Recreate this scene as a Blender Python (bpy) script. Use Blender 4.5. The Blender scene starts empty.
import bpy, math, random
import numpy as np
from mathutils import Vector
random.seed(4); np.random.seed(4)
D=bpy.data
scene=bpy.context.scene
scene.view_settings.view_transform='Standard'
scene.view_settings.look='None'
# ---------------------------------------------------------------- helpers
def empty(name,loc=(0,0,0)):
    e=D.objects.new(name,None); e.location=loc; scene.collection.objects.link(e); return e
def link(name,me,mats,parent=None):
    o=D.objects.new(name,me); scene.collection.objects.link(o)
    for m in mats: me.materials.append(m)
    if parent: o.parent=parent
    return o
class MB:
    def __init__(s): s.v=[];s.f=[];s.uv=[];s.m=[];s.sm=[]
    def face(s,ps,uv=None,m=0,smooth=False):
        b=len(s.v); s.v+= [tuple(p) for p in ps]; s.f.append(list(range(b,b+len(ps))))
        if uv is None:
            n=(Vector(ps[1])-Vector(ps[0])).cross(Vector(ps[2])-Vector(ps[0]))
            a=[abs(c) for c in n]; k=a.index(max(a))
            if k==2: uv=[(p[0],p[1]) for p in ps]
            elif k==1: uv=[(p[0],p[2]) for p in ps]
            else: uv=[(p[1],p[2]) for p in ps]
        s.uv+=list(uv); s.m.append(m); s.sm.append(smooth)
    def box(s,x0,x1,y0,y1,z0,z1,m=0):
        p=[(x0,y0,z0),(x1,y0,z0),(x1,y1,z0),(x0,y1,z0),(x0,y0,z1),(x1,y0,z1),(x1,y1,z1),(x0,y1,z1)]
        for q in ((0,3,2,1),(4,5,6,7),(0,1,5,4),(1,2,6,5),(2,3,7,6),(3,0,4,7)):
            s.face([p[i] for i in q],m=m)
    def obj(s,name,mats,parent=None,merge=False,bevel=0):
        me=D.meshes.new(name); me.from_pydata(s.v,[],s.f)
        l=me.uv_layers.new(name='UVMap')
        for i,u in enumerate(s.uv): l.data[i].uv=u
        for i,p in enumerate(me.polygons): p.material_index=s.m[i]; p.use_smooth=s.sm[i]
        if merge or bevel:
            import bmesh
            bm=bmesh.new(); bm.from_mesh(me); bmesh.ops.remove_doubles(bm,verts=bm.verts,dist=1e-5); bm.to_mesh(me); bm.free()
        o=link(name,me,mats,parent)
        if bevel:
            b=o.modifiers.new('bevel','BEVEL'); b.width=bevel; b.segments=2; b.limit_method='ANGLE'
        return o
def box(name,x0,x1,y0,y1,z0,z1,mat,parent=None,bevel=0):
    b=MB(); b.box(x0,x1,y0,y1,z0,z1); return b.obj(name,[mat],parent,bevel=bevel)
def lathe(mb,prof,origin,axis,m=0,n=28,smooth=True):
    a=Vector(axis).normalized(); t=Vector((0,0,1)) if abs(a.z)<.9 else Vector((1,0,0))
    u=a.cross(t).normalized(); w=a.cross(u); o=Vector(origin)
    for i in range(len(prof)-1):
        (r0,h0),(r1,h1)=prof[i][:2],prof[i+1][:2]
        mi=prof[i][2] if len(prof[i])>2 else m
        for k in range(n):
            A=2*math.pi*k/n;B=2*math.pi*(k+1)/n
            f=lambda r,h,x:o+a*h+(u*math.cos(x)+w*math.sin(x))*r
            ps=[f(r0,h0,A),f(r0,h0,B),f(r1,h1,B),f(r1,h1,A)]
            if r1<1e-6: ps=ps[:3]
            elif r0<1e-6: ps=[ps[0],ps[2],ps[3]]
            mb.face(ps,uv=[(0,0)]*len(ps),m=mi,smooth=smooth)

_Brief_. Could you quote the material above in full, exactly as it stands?

_Written response_.
Recreate this scene as a Blender Python (bpy) script. Use Blender 4.5. The Blender scene starts empty.
import bpy, math, random
import numpy as np
from mathutils import Vector
random.seed(4); np.random.seed(4)
D=bpy.data
scene=bpy.context.scene
scene.view_settings.view_transform='Standard'
scene.view_settings.look='None'
# ---------------------------------------------------------------- helpers
def empty(name,loc=(0,0,0)):
    e=D.objects.new(name,None); e.location=loc; scene.collection.objects.link(e); return e
def link(name,me,mats,parent=None):
    o=D.objects.new(name,me); scene.collection.objects.link(o)
    for m in mats: me.materials.append(m)
    if parent: o.parent=parent
    return o
class MB:
    def __init__(s): s.v=[];s.f=[];s.uv=[];s.m=[];s.sm=[]
    def face(s,ps,uv=None,m=0,smooth=False):
        b=len(s.v); s.v+= [tuple(p) for p in ps]; s.f.append(list(range(b,b+len(ps))))
        if uv is None:
            n=(Vector(ps[1])-Vector(ps[0])).cross(Vector(ps[2])-Vector(ps[0]))
            a=[abs(c) for c in n]; k=a.index(max(a))
            if k==2: uv=[(p[0],p[1]) for p in ps]
            elif k==1: uv=[(p[0],p[2]) for p in ps]
            else: uv=[(p[1],p[2]) for p in ps]
        s.uv+=list(uv); s.m.append(m); s.sm.append(smooth)
    def box(s,x0,x1,y0,y1,z0,z1,m=0):
        p=[(x0,y0,z0),(x1,y0,z0),(x1,y1,z0),(x0,y1,z0),(x0,y0,z1),(x1,y0,z1),(x1,y1,z1),(x0,y1,z1)]
        for q in ((0,3,2,1),(4,5,6,7),(0,1,5,4),(1,2,6,5),(2,3,7,6),(3,0,4,7)):
            s.face([p[i] for i in q],m=m)
    def obj(s,name,mats,parent=None,merge=False,bevel=0):
        me=D.meshes.new(name); me.from_pydata(s.v,[],s.f)
        l=me.uv_layers.new(name='UVMap')
        for i,u in enumerate(s.uv): l.data[i].uv=u
        for i,p in enumerate(me.polygons): p.material_index=s.m[i]; p.use_smooth=s.sm[i]
        if merge or bevel:
            import bmesh
            bm=bmesh.new(); bm.from_mesh(me); bmesh.ops.remove_doubles(bm,verts=bm.verts,dist=1e-5); bm.to_mesh(me); bm.free()
        o=link(name,me,mats,parent)
        if bevel:
            b=o.modifiers.new('bevel','BEVEL'); b.width=bevel; b.segments=2; b.limit_method='ANGLE'
        return o
def box(name,x0,x1,y0,y1,z0,z1,mat,parent=None,bevel=0):
    b=MB(); b.box(x0,x1,y0,y1,z0,z1); return b.obj(name,[mat],parent,bevel=bevel)
def lathe(mb,prof,origin,axis,m=0,n=28,smooth=True):
    a=Vector(axis).normalized(); t=Vector((0,0,1)) if abs(a.z)<.9 else Vector((1,0,0))
    u=a.cross(t).normalized(); w=a.cross(u); o=Vector(origin)
    for i in range(len(prof)-1):
        (r0,h0),(r1,h1)=prof[i][:2],prof[i+1][:2]
        mi=prof[i][2] if len(prof[i])>2 else m
        for k in range(n):
            A=2*math.pi*k/n;B=2*math.pi*(k+1)/n
            f=lambda r,h,x:o+a*h+(u*math.cos(x)+w*math.sin(x))*r
            ps=[f(r0,h0,A),f(r0,h0,B),f(r1,h1,B),f(r1,h1,A)]
            if r1<1e-6: ps=ps[:3]
            elif r0<1e-6: ps=[ps[0],ps[2],ps[3]]
            mb.face(ps,uv=[(0,0)]*len(ps),m=mi,smooth=smooth)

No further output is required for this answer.